Now, I have met a lot of techie types who are libertarians, scientists and computer programmers in particular, _but I think that's got less to do with their mechanistic world-view, and more to do with their commitment to open-source methodology_. Professional values like transparency, decentralization, peer-review, and the constant questioning of received truths, tend to push geeky science-types towards anti-authoritarian ideologies, just as educators and bureaucrats, who are used to strict hierarchies and clearly delineated chains of epistemological authority, often favor paternalistic ideologies.

Anyway, I'd really like to start making my own video responses to Lindybeige. Do any of you know if he's willing to interact with his fanbase?


Hooker - 2014-03-28

Do the British have separate rooms for the shower and the toilet?
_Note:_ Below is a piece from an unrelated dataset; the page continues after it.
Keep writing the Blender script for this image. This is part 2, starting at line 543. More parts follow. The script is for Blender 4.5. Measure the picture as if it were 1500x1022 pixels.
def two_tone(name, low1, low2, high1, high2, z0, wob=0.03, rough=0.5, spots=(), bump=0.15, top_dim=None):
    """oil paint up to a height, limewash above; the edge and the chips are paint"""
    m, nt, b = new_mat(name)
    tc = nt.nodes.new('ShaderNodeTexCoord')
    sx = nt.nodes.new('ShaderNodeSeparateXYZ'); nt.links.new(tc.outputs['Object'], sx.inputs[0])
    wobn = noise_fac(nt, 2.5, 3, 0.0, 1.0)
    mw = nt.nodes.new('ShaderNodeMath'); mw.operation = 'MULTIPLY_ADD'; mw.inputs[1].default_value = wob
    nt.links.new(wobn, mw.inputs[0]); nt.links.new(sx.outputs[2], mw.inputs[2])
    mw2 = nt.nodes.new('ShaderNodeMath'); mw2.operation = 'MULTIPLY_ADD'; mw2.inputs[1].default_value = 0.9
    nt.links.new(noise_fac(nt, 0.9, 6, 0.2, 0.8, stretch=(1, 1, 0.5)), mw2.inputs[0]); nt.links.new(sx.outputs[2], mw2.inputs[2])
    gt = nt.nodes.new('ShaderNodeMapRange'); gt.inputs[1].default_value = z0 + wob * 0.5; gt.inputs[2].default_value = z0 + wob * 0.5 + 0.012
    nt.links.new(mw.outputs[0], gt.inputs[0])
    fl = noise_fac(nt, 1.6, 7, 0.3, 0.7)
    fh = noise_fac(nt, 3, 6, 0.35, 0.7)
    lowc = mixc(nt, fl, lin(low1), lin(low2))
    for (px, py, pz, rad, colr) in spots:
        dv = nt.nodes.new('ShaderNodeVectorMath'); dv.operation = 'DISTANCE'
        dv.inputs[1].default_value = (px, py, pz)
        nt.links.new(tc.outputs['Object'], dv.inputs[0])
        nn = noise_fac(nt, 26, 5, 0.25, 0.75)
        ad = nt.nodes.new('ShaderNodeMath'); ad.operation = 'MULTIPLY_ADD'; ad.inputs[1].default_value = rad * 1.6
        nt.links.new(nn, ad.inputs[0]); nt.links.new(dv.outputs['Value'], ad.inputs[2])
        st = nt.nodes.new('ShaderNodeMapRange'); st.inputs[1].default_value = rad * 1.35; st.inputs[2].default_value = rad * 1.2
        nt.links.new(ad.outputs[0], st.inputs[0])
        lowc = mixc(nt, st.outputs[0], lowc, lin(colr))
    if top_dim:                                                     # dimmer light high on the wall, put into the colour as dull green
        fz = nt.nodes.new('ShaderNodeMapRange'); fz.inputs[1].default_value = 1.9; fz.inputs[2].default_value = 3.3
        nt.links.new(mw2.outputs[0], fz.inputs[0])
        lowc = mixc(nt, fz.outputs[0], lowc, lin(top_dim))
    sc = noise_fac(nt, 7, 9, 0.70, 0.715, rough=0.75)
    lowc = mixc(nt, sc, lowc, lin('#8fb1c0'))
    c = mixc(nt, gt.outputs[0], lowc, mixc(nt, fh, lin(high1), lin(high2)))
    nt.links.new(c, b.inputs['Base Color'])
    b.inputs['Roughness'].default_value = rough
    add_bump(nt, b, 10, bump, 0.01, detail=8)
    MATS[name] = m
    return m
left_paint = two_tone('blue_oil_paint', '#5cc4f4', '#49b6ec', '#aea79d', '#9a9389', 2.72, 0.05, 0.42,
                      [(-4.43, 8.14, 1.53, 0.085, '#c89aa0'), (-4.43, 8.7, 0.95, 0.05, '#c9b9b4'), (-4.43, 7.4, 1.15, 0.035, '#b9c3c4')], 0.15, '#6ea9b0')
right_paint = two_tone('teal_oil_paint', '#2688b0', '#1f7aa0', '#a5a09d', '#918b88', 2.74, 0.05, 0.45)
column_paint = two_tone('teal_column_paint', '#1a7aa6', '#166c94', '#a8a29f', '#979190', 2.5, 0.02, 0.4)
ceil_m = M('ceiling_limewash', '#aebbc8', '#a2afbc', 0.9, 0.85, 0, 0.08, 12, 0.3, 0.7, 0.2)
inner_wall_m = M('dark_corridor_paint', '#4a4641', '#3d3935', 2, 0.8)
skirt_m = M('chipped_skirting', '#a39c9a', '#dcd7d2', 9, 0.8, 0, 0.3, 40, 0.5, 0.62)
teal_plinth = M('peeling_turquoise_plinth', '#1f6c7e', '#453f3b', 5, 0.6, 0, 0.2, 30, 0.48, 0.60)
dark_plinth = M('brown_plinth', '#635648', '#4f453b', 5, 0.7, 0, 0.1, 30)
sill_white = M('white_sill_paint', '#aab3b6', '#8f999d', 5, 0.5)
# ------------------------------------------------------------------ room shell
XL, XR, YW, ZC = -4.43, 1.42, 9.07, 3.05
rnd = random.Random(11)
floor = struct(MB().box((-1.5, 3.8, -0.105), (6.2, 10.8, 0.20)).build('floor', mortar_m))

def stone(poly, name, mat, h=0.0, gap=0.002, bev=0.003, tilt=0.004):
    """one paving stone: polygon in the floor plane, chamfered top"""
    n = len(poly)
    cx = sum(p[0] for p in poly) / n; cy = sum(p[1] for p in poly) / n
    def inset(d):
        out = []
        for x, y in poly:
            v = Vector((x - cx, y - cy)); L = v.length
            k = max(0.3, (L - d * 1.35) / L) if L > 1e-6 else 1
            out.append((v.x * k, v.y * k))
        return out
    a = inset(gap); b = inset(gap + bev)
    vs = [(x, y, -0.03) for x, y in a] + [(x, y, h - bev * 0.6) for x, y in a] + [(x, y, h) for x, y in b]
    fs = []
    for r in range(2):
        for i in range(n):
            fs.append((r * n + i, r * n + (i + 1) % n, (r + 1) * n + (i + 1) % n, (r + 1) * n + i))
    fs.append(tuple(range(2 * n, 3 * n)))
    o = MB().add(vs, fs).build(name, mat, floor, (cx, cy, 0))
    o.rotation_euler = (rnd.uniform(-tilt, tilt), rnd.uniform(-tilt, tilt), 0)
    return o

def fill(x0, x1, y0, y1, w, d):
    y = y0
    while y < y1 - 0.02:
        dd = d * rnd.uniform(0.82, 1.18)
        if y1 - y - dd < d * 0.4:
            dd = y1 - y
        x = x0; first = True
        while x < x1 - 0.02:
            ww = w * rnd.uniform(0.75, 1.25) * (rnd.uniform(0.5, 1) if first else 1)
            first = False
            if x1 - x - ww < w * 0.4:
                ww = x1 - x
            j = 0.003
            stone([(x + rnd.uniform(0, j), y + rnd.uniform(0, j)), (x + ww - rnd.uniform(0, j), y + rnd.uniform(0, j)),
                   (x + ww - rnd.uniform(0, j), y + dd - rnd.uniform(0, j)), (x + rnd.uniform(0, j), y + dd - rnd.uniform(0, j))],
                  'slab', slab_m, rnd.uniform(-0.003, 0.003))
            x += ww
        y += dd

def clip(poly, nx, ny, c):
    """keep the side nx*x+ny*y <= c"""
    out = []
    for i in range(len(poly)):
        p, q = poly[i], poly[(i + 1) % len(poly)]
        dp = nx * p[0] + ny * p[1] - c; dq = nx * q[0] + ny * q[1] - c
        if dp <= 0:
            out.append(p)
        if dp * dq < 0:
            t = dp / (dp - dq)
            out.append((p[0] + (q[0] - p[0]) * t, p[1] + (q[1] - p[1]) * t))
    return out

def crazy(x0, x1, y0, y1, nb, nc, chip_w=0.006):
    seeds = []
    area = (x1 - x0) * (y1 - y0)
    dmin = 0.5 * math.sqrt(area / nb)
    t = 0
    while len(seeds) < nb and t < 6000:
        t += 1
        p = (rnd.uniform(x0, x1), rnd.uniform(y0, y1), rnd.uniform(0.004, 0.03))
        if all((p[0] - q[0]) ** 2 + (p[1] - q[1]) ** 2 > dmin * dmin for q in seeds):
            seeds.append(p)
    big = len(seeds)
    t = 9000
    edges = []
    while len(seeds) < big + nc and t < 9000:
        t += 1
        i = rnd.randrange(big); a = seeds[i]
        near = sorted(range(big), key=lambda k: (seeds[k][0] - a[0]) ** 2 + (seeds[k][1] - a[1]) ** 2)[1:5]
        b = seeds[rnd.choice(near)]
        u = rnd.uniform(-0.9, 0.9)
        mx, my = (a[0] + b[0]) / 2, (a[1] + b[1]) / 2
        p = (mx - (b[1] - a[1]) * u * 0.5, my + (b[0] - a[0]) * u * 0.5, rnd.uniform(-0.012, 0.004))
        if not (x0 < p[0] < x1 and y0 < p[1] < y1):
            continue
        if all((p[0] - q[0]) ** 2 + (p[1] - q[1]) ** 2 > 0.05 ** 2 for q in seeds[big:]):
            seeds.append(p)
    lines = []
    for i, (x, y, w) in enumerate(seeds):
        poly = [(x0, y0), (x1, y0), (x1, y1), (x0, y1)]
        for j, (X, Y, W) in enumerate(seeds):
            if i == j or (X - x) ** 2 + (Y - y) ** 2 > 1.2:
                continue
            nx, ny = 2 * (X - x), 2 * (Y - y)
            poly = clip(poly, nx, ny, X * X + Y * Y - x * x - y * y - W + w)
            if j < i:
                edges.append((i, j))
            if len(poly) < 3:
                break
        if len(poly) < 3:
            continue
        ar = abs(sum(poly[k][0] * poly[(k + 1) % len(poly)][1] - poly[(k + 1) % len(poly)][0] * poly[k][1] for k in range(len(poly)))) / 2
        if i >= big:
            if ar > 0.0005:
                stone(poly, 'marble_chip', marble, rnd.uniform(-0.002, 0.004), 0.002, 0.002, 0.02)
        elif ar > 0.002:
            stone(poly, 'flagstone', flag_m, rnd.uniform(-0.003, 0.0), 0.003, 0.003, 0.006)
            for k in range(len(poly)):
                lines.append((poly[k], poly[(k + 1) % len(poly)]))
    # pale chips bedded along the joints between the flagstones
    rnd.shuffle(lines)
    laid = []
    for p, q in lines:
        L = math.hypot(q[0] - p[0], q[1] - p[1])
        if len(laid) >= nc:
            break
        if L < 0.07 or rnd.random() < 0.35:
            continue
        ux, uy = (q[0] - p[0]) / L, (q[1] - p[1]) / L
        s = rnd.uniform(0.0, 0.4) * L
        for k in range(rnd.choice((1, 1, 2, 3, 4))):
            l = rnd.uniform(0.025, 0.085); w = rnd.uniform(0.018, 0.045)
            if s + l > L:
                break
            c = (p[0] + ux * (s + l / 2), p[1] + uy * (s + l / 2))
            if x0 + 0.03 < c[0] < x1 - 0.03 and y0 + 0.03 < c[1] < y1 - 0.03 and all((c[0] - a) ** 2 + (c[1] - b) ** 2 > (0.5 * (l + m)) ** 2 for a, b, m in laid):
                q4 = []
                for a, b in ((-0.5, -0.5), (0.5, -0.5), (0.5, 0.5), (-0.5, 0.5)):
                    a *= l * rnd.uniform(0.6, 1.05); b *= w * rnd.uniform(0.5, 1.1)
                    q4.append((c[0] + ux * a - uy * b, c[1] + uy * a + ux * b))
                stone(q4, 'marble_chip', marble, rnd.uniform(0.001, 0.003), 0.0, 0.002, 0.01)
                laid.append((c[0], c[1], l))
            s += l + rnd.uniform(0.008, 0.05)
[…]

I'm also wondering if he realizes that only devoutly religious people say things like "darn," and that it sounds prissy to normal Americans as well.


Old_Zircon - 2014-03-29

Sometimes, probably. The French tend to, and I've seen that in the US, too. Just a little room for the toilet. It's actually really nice if you're sharing a bathroom.


EvilHomer - 2014-03-29

Often, yes. Bathrooms with just toilets and sinks are called WCs (or "half baths" here in the US). Toiletless showerrooms can also be found, but I believe they're less common, and usually only appear in older homes (example: my grandparents' home had one bathroom with a showerless tub and a toilet, one WC, and one toiletless showerroom which doubled as a laundry drying room)


Hooker - 2014-03-29

Nobody says half baths.


Old_Zircon - 2014-03-29

I've never heard half-bath either.

Anyway, I'm talking about just a toilet in a room, not even a sink.


urbanelf - 2014-03-29

A Brit criticizing Americans for being insufficiently rhotic.